Queens Beasts - Meet the Designer || The Royal Mint

Behind the Queen’s Beast Designs

Categories: collect
 

Meet Royal Mint coin designer Jody Clark, who created both the reverse designs for this new collection and the fifth portrait of Her Majesty The Queen.

The Queen’s Beasts – lion, griffin, falcon, bull, yale, greyhound, dragon, unicorn and horse – have gone on to inspire a new artist. Royal Mint coin designer Jody Clark, creator of the most recent definitive coinage portrait of The Queen’s reign, gave The Queen’s Beasts Collection a fierce and fantastical start with the Lion of England. This first coin in the collection was released in 2016, the year The Queen became the world’s longest reigning living monarch. His designs are inspired by both heraldry and the true nature of the beast in the wild or in legend.
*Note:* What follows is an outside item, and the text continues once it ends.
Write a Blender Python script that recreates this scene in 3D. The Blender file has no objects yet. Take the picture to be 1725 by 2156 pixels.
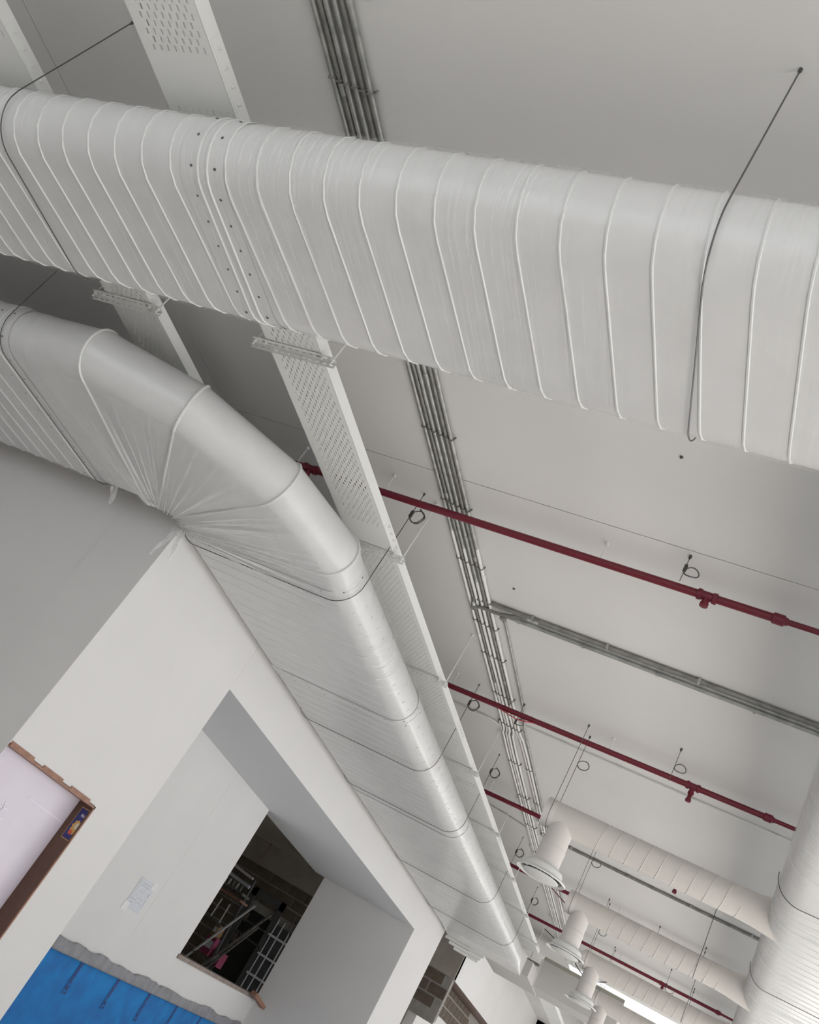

"I researched the origins of heraldry and coats of arms and wanted to replicate the sense of strength and courage they were designed to convey. I created a sense of movement to make the beasts bold and dynamic but the shields they guard still feature strongly as they are integral to the story."

"I took inspiration from the original Queen’s Beasts, both the versions in Canada and the stone replicas here in the United Kingdom. They are very stylised and look imposing as statues but the challenge was to capture this on the surface of a coin. When it came to areas like the eyes, I kept them blank. Adding too much detail softened the look and I think this way there is still a sense of sculpture reflecting the originals."

“They are very stylised and look imposing as statues but the challenge was to capture this on the surface of a coin...”

–Jody Clark

Jody Clark is the youngest designer to have created a definitive coinage portrait of Her Majesty The Queen. Jody is in a rare position as a modern coin designer, as his designs can be found on both sides of several new coins, like those in The Queen’s Beasts Collection. We asked Jody about the collection and how he approached the design for the Black Bull of Clarence.

 

Why did the theme of heraldry appeal to you?

“I’ve always been interested in fantastic beasts, you can ask my mum! I think most children love fairy tales and stories about lions, dragons and unicorns; they’ve got a timeless appeal.”